Most issues boil down to a simple number of questions:

  • what’s the problem?
  • what’s at stake for the various sides arguing about it?
  • is any given outcome likely to be seen by all concerned as both fair (enough) and sustainable?

And above all:

  • who decides?

Many key international disputes (Israel/Palestine, Kashmir, Kosovo and so on) are about land: who lives on it, who has the best claim to live on it, where does one claim stops and someone else’s claim start, etc. And, above all: who decides?

At the Dayton peace negotiations for Bosnia in 1995, the Bosnian participants were all mightily impressed by American computerised animation sequences which allowed them to zoom up and down and over the valleys and uplands of Bosnia in vivid detail. For the first time ever Bosnian leaders could see what sort of land lay where, which helped them work out new internal administrative and other boundaries. The local issues at stake (some of which had been feuded about for centuries) could literally be seen in a completely new way.

Which brings us to Google Maps, and the way that being able to see and present geographical issues in a new way both helps solve problems – and generates new ones.

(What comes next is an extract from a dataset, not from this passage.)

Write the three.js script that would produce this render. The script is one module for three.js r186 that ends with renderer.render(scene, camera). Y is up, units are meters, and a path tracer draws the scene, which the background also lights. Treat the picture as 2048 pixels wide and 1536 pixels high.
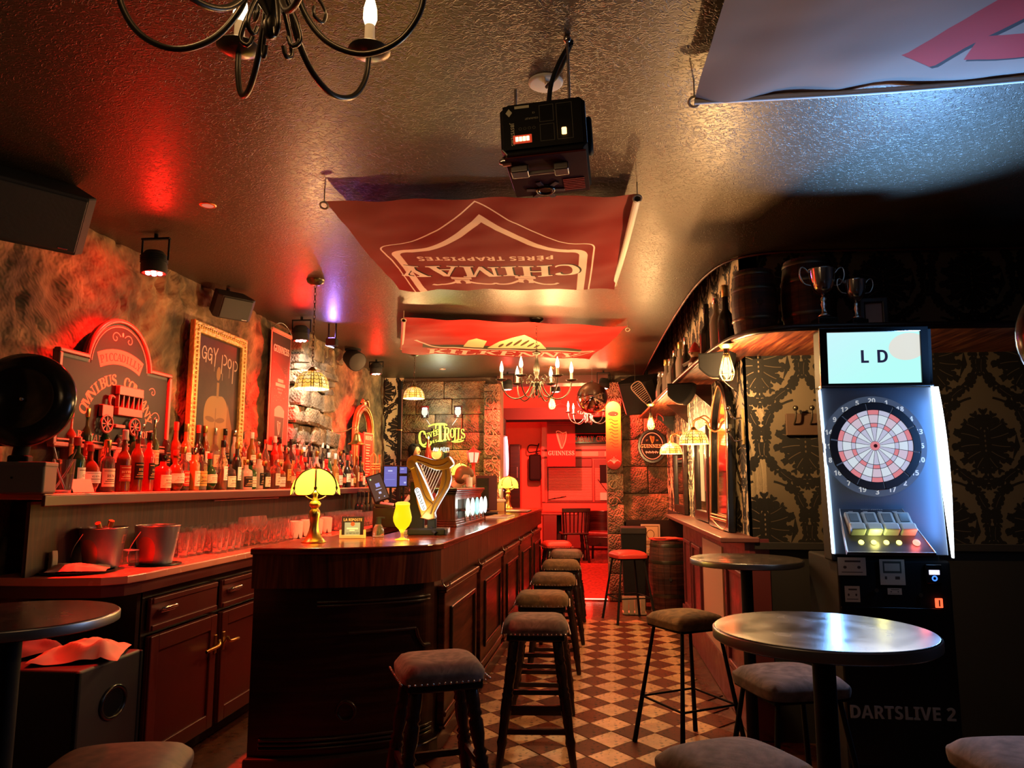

Not least because the core question – who decides? – now can drift away from leaders sitting in a smoke-filled room haggling over topographical detail to the world’s masses, who may turn out to have some strong views on what belongs to whom – and how places are named:

What results is an irony. The digital culture that encourages the inclusion of multiple names for a single feature on a map is the same digital culture that has encouraged hundreds of thousands of Iranians to voice their discontent. The very medium incites nationalism, yet also frustrates it.

It all points back to a simple question: What is Google? Is it a repository for all of our mutually exclusive claims, or is it a higher power to which we appeal? It cannot be both, and yet we seem to treat it as both.

This tension may only heighten going forward. “In a world where mapmaking is cheap and anyone can do it,” Goodchild says, “you would eventually expect things to become more and more local.” In such a future, either we will reconcile ourselves to the lack of a central arbiter, or the conflicts will be all over the map. 

Better? Worse? Just … different? 

At the least more democratic, therefore more confusing – and perhaps potentially more turbulent?